To be done: Your task is to transcribe, without alteration, the lines from the top of the material below through the line bearing "return 0.00068 *", inclusive.

Collected data:
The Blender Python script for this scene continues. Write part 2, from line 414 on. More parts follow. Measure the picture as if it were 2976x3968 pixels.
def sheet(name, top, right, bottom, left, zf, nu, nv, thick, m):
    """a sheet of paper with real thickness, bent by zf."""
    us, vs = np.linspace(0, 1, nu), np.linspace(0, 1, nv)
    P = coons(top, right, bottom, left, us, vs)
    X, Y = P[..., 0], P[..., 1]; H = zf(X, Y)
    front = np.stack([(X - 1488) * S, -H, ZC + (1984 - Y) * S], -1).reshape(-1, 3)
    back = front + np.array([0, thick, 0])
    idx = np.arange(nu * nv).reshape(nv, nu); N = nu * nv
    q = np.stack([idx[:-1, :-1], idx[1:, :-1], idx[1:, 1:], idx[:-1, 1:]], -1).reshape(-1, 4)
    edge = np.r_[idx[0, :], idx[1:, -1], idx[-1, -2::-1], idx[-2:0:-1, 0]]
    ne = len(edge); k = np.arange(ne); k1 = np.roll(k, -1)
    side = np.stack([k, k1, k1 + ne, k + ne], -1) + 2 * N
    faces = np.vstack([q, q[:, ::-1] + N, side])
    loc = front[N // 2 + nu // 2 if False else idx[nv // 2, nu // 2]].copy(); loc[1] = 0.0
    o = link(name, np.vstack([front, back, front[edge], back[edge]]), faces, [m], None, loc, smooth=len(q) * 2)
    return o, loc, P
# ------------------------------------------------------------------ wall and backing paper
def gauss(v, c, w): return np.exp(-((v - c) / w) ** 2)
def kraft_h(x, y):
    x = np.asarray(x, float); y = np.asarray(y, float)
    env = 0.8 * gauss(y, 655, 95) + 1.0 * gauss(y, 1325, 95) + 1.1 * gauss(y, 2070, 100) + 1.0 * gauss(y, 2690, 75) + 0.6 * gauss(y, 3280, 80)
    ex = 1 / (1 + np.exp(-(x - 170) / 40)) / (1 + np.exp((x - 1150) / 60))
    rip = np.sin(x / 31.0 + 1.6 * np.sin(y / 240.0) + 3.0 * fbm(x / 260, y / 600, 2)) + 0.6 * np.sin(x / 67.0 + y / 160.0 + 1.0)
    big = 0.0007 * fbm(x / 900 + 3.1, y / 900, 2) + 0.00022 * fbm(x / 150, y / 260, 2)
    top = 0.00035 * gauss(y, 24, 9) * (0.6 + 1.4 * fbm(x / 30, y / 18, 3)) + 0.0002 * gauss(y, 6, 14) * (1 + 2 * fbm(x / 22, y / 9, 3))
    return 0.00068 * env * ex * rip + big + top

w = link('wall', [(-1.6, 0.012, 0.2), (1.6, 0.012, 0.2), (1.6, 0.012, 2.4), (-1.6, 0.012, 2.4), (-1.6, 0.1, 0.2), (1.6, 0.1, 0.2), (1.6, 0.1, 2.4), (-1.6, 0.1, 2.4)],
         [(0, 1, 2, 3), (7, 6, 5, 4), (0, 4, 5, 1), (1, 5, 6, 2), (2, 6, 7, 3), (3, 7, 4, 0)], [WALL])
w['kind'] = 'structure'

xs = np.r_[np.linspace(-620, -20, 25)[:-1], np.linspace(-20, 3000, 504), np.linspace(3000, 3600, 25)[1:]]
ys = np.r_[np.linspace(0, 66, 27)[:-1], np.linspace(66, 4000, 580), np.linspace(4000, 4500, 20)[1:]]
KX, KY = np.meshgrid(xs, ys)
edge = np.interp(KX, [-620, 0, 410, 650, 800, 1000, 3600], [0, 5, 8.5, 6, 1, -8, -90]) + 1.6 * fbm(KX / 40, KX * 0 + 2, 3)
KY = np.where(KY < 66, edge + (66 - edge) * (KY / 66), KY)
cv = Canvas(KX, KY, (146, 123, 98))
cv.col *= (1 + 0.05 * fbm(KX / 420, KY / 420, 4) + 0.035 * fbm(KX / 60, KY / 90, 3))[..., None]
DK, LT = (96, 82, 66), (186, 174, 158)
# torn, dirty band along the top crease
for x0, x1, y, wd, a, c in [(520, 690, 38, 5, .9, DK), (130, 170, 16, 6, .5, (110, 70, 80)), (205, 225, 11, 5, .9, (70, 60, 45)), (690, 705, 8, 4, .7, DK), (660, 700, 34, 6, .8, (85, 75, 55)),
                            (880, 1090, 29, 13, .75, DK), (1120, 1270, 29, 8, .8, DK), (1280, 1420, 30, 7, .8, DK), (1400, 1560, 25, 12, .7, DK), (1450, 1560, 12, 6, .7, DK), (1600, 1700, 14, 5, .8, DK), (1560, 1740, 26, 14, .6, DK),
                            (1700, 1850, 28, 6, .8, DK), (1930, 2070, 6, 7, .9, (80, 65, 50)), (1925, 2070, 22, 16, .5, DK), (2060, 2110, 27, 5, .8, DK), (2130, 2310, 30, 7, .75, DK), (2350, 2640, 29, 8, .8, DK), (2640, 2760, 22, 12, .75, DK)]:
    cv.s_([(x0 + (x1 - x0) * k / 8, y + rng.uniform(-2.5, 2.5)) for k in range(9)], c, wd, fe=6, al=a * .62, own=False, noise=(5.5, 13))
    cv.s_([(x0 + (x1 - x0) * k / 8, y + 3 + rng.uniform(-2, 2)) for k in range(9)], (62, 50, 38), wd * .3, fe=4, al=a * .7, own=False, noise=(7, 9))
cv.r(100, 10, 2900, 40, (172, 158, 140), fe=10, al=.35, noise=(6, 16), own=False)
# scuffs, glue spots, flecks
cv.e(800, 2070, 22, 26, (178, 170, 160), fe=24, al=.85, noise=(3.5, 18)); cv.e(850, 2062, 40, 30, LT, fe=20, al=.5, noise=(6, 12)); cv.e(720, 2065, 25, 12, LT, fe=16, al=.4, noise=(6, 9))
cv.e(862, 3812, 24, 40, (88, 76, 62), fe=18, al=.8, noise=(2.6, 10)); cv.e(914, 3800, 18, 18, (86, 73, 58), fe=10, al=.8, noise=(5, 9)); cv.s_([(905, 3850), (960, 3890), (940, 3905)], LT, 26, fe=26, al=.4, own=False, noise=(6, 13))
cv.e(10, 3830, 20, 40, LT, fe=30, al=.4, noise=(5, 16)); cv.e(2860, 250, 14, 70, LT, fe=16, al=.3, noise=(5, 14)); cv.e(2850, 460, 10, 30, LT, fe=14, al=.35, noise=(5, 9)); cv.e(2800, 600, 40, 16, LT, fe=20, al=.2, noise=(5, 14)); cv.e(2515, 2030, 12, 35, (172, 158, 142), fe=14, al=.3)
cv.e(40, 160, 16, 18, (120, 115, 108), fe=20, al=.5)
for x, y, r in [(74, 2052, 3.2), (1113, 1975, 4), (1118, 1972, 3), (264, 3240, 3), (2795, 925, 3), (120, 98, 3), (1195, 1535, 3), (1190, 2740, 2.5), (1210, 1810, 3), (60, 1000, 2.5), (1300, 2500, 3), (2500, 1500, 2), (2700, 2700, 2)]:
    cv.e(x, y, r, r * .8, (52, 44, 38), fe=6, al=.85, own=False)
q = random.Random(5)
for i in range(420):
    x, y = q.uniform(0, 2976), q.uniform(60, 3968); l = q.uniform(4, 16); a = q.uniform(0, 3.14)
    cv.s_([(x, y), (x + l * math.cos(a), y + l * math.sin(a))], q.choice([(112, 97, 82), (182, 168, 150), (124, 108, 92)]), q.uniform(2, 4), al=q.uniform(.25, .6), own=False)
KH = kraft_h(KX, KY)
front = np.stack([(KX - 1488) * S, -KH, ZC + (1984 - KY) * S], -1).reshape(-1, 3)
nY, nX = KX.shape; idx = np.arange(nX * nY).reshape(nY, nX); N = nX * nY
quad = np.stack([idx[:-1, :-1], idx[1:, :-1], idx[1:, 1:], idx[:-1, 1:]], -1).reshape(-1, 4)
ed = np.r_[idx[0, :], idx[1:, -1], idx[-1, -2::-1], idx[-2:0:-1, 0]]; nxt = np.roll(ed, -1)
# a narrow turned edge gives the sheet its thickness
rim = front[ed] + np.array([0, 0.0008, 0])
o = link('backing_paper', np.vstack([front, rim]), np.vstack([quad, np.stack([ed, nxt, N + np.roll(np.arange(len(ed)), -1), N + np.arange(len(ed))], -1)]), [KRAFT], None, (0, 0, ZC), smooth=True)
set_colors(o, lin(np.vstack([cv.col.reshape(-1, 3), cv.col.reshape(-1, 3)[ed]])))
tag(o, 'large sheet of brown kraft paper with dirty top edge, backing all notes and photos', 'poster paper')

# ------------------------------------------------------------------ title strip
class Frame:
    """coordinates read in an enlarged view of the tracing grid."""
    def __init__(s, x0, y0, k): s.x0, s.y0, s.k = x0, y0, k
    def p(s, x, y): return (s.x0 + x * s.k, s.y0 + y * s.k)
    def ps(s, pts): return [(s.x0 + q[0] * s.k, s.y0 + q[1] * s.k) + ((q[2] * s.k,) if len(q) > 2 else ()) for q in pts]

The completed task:
The Blender Python script for this scene continues. Write part 2, from line 414 on. More parts follow. Measure the picture as if it were 2976x3968 pixels.
def sheet(name, top, right, bottom, left, zf, nu, nv, thick, m):
    """a sheet of paper with real thickness, bent by zf."""
    us, vs = np.linspace(0, 1, nu), np.linspace(0, 1, nv)
    P = coons(top, right, bottom, left, us, vs)
    X, Y = P[..., 0], P[..., 1]; H = zf(X, Y)
    front = np.stack([(X - 1488) * S, -H, ZC + (1984 - Y) * S], -1).reshape(-1, 3)
    back = front + np.array([0, thick, 0])
    idx = np.arange(nu * nv).reshape(nv, nu); N = nu * nv
    q = np.stack([idx[:-1, :-1], idx[1:, :-1], idx[1:, 1:], idx[:-1, 1:]], -1).reshape(-1, 4)
    edge = np.r_[idx[0, :], idx[1:, -1], idx[-1, -2::-1], idx[-2:0:-1, 0]]
    ne = len(edge); k = np.arange(ne); k1 = np.roll(k, -1)
    side = np.stack([k, k1, k1 + ne, k + ne], -1) + 2 * N
    faces = np.vstack([q, q[:, ::-1] + N, side])
    loc = front[N // 2 + nu // 2 if False else idx[nv // 2, nu // 2]].copy(); loc[1] = 0.0
    o = link(name, np.vstack([front, back, front[edge], back[edge]]), faces, [m], None, loc, smooth=len(q) * 2)
    return o, loc, P
# ------------------------------------------------------------------ wall and backing paper
def gauss(v, c, w): return np.exp(-((v - c) / w) ** 2)
def kraft_h(x, y):
    x = np.asarray(x, float); y = np.asarray(y, float)
    env = 0.8 * gauss(y, 655, 95) + 1.0 * gauss(y, 1325, 95) + 1.1 * gauss(y, 2070, 100) + 1.0 * gauss(y, 2690, 75) + 0.6 * gauss(y, 3280, 80)
    ex = 1 / (1 + np.exp(-(x - 170) / 40)) / (1 + np.exp((x - 1150) / 60))
    rip = np.sin(x / 31.0 + 1.6 * np.sin(y / 240.0) + 3.0 * fbm(x / 260, y / 600, 2)) + 0.6 * np.sin(x / 67.0 + y / 160.0 + 1.0)
    big = 0.0007 * fbm(x / 900 + 3.1, y / 900, 2) + 0.00022 * fbm(x / 150, y / 260, 2)
    top = 0.00035 * gauss(y, 24, 9) * (0.6 + 1.4 * fbm(x / 30, y / 18, 3)) + 0.0002 * gauss(y, 6, 14) * (1 + 2 * fbm(x / 22, y / 9, 3))
    return 0.00068 * env * ex * rip + big + top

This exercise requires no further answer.